L’exigence avec elle-même. Exigeante au point d’être sévère. Très sévère. Sans doute trop sévère avec elle-même. Mais nous l’aimions ainsi. Nous l’admirions profondément. Elle savait être aussi exigeante avec ses amis. « À ton tour ! » m’avait-elle dédicacé son premier livre, après m’avoir présenté Yves Michalon, son éditeur. Mesure-t-on véritablement la chance d’avoir passé tant de temps à échanger avec une telle personnalité ? Mesure-t-on le privilège de vivre une amitié avec une si belle personne ? Oui sans doute. Mais peut-être pas assez. Toute à sa sévérité avec elle-même, Coralie ne mesurait pas toujours à quel point elle était admirée, combien ses articles étaient attendus, ses livres davantage encore, jusqu’à ses tweets malicieux qui claquaient comme le drapeau tricolore au vent. Elle ne mesurait pas à quel point elle constituait une boussole pour de nombreux lecteurs. Elle ne mesurait pas à quel point elle était crainte par ceux qu’elle combattait sur le terrain des idées.

À qui demanderons-nous maintenant de nous faire l’analyse du dernier sommet européen ?

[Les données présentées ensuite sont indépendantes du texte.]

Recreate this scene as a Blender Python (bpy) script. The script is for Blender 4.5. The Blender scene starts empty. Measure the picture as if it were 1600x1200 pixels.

Car Coralie était avant tout une combattante. Gérald Andrieu a déjà présenté dans ces colonnes l’innocente guerrière qu’elle était. Combien d’heures passait-elle à lire, à étudier, à préparer, avant de se rendre dans une émission ? Je crois avoir eu le malheur de lui dire un jour qu’elle était assez armée et qu’elle pouvait se ménager un peu. Il me semble aussi qu’elle m’ait répondu quelque chose comme ça : « Tu crois qu’on va dans ce genre d’émission avec sa bite et son couteau ? » Elle va nous manquer.
À qui demanderons-nous désormais de nous expliquer la dernière jurisprudence folle de la Cour de Luxembourg ? À qui demanderons-nous maintenant de nous faire l’analyse du dernier sommet européen ? À qui demanderons-nous dorénavant de nous traduire le sabir d’un communiqué de la BCE ? C’était si facile, avec elle. Il n’y avait qu’à lui demander. Elle avait déjà tout étudié. Un privilège pour les romanciers un brin paresseux.

Coralie avait évoqué en juin son sentiment de vivre le combat de la chèvre de Monsieur Seguin. Le loup allait bien finir par la manger, comme il nous mangerait tous, nous expliquait-elle avec ce sens de la formule qui ne l’a jamais quittée. Le loup nous l’a enlevée ce matin, du côté de Montélimar. Mon amie est partie et je pleure. Adieu Coralie, et donne le bonjour à Philippe Cohen de ma part.